■ **Problem**
What follows is a listing; restate every line of it word for word.

>> BEGIN Data provided

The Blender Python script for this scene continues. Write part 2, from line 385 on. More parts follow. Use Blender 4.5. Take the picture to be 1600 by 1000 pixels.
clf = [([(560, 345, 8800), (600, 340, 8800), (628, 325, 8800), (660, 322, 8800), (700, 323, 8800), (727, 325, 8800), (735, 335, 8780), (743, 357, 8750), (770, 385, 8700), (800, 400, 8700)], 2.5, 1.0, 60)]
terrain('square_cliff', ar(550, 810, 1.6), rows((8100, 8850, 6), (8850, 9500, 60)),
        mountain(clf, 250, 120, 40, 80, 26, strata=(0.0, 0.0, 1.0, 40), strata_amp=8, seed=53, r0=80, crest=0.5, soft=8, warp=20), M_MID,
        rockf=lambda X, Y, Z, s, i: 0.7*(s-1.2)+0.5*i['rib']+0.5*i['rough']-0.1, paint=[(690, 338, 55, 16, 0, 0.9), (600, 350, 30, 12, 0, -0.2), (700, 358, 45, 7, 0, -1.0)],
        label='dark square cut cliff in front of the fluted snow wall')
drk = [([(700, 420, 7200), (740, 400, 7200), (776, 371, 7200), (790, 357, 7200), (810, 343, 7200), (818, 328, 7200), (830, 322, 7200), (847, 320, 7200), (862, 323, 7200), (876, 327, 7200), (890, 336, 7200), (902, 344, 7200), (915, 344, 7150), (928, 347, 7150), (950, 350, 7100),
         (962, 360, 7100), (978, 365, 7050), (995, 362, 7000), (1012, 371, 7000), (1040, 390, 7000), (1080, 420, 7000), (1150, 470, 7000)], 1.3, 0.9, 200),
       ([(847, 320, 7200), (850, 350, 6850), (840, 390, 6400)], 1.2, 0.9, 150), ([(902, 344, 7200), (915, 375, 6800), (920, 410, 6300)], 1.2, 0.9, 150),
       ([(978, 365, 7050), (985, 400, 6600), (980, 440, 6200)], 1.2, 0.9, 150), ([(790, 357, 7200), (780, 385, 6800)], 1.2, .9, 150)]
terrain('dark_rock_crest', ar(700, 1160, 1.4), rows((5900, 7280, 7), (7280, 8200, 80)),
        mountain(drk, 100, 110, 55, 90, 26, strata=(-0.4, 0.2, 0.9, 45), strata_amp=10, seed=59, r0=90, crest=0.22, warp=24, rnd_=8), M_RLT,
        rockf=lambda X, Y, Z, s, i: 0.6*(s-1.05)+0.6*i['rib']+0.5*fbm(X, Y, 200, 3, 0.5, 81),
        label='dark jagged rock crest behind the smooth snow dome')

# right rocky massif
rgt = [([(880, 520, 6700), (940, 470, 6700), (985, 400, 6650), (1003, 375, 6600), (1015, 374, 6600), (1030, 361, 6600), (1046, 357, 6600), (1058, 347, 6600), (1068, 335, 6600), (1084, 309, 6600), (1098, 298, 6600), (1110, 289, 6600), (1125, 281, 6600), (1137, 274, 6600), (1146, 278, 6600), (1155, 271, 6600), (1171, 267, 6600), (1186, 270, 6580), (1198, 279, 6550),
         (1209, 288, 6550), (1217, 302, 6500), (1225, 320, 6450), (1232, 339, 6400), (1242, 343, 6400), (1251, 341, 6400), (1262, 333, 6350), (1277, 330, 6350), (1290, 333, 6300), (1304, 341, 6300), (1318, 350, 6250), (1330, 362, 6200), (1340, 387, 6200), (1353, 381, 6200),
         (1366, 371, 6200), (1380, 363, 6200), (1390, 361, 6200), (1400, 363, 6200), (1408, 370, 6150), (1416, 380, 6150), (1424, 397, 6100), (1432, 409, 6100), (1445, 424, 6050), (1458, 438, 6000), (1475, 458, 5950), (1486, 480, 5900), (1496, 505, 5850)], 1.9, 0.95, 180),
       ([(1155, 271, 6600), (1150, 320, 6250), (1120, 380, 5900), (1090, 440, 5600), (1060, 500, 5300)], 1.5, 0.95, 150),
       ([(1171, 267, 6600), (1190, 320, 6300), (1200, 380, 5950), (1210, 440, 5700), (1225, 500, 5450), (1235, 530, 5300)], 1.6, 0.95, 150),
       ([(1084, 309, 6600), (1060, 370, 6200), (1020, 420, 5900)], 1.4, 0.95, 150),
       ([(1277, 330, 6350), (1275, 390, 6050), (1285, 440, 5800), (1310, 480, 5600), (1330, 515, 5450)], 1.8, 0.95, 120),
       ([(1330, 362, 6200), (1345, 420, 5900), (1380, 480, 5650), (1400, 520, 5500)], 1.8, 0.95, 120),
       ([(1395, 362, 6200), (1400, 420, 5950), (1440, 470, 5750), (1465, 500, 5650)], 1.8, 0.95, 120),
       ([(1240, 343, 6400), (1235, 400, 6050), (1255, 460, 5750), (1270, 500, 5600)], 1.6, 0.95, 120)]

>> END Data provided

■ **Result**
The Blender Python script for this scene continues. Write part 2, from line 385 on. More parts follow. Use Blender 4.5. Take the picture to be 1600 by 1000 pixels.
clf = [([(560, 345, 8800), (600, 340, 8800), (628, 325, 8800), (660, 322, 8800), (700, 323, 8800), (727, 325, 8800), (735, 335, 8780), (743, 357, 8750), (770, 385, 8700), (800, 400, 8700)], 2.5, 1.0, 60)]
terrain('square_cliff', ar(550, 810, 1.6), rows((8100, 8850, 6), (8850, 9500, 60)),
        mountain(clf, 250, 120, 40, 80, 26, strata=(0.0, 0.0, 1.0, 40), strata_amp=8, seed=53, r0=80, crest=0.5, soft=8, warp=20), M_MID,
        rockf=lambda X, Y, Z, s, i: 0.7*(s-1.2)+0.5*i['rib']+0.5*i['rough']-0.1, paint=[(690, 338, 55, 16, 0, 0.9), (600, 350, 30, 12, 0, -0.2), (700, 358, 45, 7, 0, -1.0)],
        label='dark square cut cliff in front of the fluted snow wall')
drk = [([(700, 420, 7200), (740, 400, 7200), (776, 371, 7200), (790, 357, 7200), (810, 343, 7200), (818, 328, 7200), (830, 322, 7200), (847, 320, 7200), (862, 323, 7200), (876, 327, 7200), (890, 336, 7200), (902, 344, 7200), (915, 344, 7150), (928, 347, 7150), (950, 350, 7100),
         (962, 360, 7100), (978, 365, 7050), (995, 362, 7000), (1012, 371, 7000), (1040, 390, 7000), (1080, 420, 7000), (1150, 470, 7000)], 1.3, 0.9, 200),
       ([(847, 320, 7200), (850, 350, 6850), (840, 390, 6400)], 1.2, 0.9, 150), ([(902, 344, 7200), (915, 375, 6800), (920, 410, 6300)], 1.2, 0.9, 150),
       ([(978, 365, 7050), (985, 400, 6600), (980, 440, 6200)], 1.2, 0.9, 150), ([(790, 357, 7200), (780, 385, 6800)], 1.2, .9, 150)]
terrain('dark_rock_crest', ar(700, 1160, 1.4), rows((5900, 7280, 7), (7280, 8200, 80)),
        mountain(drk, 100, 110, 55, 90, 26, strata=(-0.4, 0.2, 0.9, 45), strata_amp=10, seed=59, r0=90, crest=0.22, warp=24, rnd_=8), M_RLT,
        rockf=lambda X, Y, Z, s, i: 0.6*(s-1.05)+0.6*i['rib']+0.5*fbm(X, Y, 200, 3, 0.5, 81),
        label='dark jagged rock crest behind the smooth snow dome')

# right rocky massif
rgt = [([(880, 520, 6700), (940, 470, 6700), (985, 400, 6650), (1003, 375, 6600), (1015, 374, 6600), (1030, 361, 6600), (1046, 357, 6600), (1058, 347, 6600), (1068, 335, 6600), (1084, 309, 6600), (1098, 298, 6600), (1110, 289, 6600), (1125, 281, 6600), (1137, 274, 6600), (1146, 278, 6600), (1155, 271, 6600), (1171, 267, 6600), (1186, 270, 6580), (1198, 279, 6550),
         (1209, 288, 6550), (1217, 302, 6500), (1225, 320, 6450), (1232, 339, 6400), (1242, 343, 6400), (1251, 341, 6400), (1262, 333, 6350), (1277, 330, 6350), (1290, 333, 6300), (1304, 341, 6300), (1318, 350, 6250), (1330, 362, 6200), (1340, 387, 6200), (1353, 381, 6200),
         (1366, 371, 6200), (1380, 363, 6200), (1390, 361, 6200), (1400, 363, 6200), (1408, 370, 6150), (1416, 380, 6150), (1424, 397, 6100), (1432, 409, 6100), (1445, 424, 6050), (1458, 438, 6000), (1475, 458, 5950), (1486, 480, 5900), (1496, 505, 5850)], 1.9, 0.95, 180),
       ([(1155, 271, 6600), (1150, 320, 6250), (1120, 380, 5900), (1090, 440, 5600), (1060, 500, 5300)], 1.5, 0.95, 150),
       ([(1171, 267, 6600), (1190, 320, 6300), (1200, 380, 5950), (1210, 440, 5700), (1225, 500, 5450), (1235, 530, 5300)], 1.6, 0.95, 150),
       ([(1084, 309, 6600), (1060, 370, 6200), (1020, 420, 5900)], 1.4, 0.95, 150),
       ([(1277, 330, 6350), (1275, 390, 6050), (1285, 440, 5800), (1310, 480, 5600), (1330, 515, 5450)], 1.8, 0.95, 120),
       ([(1330, 362, 6200), (1345, 420, 5900), (1380, 480, 5650), (1400, 520, 5500)], 1.8, 0.95, 120),
       ([(1395, 362, 6200), (1400, 420, 5950), (1440, 470, 5750), (1465, 500, 5650)], 1.8, 0.95, 120),
       ([(1240, 343, 6400), (1235, 400, 6050), (1255, 460, 5750), (1270, 500, 5600)], 1.6, 0.95, 120)]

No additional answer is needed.